● **DATA SHOWN**
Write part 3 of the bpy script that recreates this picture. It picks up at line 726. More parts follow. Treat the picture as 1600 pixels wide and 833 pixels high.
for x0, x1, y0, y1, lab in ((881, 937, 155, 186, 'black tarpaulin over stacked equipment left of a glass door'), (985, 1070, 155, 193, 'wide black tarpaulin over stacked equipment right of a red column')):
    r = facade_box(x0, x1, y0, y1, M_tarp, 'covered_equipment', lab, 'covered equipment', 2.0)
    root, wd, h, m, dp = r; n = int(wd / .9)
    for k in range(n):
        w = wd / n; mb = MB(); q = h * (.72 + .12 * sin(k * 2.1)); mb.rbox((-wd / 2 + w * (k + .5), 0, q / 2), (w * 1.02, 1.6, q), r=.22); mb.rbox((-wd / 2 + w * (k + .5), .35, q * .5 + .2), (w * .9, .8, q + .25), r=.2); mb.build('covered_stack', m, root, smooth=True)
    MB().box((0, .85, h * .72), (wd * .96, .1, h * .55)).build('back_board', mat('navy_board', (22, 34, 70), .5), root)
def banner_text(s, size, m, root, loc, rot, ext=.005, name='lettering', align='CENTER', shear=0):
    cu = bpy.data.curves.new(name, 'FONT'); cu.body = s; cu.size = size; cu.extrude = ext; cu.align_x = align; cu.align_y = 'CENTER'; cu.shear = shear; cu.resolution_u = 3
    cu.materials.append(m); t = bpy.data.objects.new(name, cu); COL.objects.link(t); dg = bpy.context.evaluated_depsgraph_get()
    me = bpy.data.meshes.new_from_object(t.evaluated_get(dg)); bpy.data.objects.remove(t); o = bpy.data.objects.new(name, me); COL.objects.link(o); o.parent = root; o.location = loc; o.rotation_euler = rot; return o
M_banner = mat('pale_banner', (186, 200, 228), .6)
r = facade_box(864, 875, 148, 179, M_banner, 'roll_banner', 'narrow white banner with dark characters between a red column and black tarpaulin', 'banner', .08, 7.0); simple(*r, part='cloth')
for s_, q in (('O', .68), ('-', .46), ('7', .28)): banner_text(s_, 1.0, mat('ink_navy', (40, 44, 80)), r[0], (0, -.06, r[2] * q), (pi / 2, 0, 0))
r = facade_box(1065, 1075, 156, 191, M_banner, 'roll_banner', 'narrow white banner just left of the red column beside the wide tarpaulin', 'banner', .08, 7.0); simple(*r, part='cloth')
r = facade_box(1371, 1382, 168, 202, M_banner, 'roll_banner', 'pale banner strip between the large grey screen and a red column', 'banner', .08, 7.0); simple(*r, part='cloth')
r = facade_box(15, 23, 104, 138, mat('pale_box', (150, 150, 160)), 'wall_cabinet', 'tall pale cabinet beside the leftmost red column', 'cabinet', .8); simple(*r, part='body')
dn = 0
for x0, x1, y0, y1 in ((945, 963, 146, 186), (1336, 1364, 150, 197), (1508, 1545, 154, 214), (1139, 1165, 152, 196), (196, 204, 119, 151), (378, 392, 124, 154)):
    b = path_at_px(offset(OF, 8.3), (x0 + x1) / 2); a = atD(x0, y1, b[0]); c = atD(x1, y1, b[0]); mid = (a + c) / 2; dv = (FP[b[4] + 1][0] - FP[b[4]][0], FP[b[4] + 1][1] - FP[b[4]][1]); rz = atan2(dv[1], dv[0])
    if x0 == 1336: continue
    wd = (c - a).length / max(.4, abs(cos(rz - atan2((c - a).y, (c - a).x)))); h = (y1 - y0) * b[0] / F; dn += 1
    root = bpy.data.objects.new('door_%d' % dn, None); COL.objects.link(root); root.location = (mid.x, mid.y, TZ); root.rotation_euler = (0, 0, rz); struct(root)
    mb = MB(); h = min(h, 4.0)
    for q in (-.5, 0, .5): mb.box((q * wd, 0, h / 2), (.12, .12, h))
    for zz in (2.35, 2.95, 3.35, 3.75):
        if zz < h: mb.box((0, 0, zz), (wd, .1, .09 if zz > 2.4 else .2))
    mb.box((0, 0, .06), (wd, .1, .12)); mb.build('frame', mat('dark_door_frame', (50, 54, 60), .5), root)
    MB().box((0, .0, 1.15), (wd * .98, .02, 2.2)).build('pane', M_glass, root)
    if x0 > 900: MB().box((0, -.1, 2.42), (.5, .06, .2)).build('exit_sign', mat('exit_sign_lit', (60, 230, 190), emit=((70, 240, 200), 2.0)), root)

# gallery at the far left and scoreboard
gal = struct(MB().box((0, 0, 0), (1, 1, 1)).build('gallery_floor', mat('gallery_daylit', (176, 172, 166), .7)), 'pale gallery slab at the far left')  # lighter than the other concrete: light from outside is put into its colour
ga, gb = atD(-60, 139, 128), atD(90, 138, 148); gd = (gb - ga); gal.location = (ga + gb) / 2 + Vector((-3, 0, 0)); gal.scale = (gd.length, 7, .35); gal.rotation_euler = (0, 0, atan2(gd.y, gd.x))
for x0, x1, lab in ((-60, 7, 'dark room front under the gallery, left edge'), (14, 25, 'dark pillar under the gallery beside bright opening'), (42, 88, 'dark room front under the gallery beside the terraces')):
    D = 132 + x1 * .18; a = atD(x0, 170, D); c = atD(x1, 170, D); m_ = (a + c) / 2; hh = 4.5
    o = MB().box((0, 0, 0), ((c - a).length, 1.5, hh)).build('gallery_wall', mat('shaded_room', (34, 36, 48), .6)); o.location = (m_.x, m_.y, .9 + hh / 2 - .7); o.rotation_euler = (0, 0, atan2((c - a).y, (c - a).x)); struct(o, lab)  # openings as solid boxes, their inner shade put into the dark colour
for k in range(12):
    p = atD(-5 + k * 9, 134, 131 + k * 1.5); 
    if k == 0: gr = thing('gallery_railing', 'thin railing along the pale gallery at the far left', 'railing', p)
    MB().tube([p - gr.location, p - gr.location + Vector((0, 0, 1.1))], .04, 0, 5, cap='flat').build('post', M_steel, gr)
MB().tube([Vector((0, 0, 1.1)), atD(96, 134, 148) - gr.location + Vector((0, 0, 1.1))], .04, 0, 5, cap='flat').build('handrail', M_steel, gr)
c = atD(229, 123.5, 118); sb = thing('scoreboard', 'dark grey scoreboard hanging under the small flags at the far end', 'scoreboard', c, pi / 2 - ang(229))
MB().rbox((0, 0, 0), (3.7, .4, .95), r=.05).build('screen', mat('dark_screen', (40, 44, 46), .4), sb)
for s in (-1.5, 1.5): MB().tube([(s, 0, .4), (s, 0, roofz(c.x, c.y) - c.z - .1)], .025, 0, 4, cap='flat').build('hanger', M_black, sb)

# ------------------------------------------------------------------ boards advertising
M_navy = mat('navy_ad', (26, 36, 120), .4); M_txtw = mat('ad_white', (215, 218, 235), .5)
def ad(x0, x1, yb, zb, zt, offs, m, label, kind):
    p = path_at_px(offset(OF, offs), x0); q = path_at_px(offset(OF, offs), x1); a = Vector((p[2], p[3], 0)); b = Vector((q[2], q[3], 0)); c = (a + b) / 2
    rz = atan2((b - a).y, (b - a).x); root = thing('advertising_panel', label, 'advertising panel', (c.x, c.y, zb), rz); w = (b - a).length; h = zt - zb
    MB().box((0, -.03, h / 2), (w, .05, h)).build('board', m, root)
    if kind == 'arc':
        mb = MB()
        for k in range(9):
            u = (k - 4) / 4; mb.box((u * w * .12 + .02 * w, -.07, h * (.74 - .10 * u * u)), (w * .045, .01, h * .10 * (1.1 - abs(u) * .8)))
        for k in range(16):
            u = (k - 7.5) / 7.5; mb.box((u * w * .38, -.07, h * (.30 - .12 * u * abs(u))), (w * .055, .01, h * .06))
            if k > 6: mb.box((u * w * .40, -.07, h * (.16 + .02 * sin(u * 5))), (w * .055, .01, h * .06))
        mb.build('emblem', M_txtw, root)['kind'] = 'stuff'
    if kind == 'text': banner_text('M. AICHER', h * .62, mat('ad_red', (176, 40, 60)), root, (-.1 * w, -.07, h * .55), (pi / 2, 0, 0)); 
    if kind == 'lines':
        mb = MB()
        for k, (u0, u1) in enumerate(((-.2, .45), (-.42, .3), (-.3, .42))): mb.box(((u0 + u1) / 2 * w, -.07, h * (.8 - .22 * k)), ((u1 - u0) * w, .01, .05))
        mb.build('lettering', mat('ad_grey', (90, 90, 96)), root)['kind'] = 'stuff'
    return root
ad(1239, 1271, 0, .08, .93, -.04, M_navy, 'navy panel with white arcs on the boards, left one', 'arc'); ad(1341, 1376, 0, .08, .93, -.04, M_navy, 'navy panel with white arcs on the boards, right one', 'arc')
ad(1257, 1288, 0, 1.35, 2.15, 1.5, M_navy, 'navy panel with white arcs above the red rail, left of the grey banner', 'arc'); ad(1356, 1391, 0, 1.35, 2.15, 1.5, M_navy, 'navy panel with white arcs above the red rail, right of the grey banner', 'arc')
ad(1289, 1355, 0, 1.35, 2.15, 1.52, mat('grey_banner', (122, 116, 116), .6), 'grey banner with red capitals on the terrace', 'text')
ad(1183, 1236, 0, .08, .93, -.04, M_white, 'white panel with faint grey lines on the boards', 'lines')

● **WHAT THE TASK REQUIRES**
Take every line containing the word "part" and copy it.

● **RESULT**
Write part 3 of the bpy script that recreates this picture. It picks up at line 726. More parts follow. Treat the picture as 1600 pixels wide and 833 pixels high.
r = facade_box(864, 875, 148, 179, M_banner, 'roll_banner', 'narrow white banner with dark characters between a red column and black tarpaulin', 'banner', .08, 7.0); simple(*r, part='cloth')
r = facade_box(1065, 1075, 156, 191, M_banner, 'roll_banner', 'narrow white banner just left of the red column beside the wide tarpaulin', 'banner', .08, 7.0); simple(*r, part='cloth')
r = facade_box(1371, 1382, 168, 202, M_banner, 'roll_banner', 'pale banner strip between the large grey screen and a red column', 'banner', .08, 7.0); simple(*r, part='cloth')
r = facade_box(15, 23, 104, 138, mat('pale_box', (150, 150, 160)), 'wall_cabinet', 'tall pale cabinet beside the leftmost red column', 'cabinet', .8); simple(*r, part='body')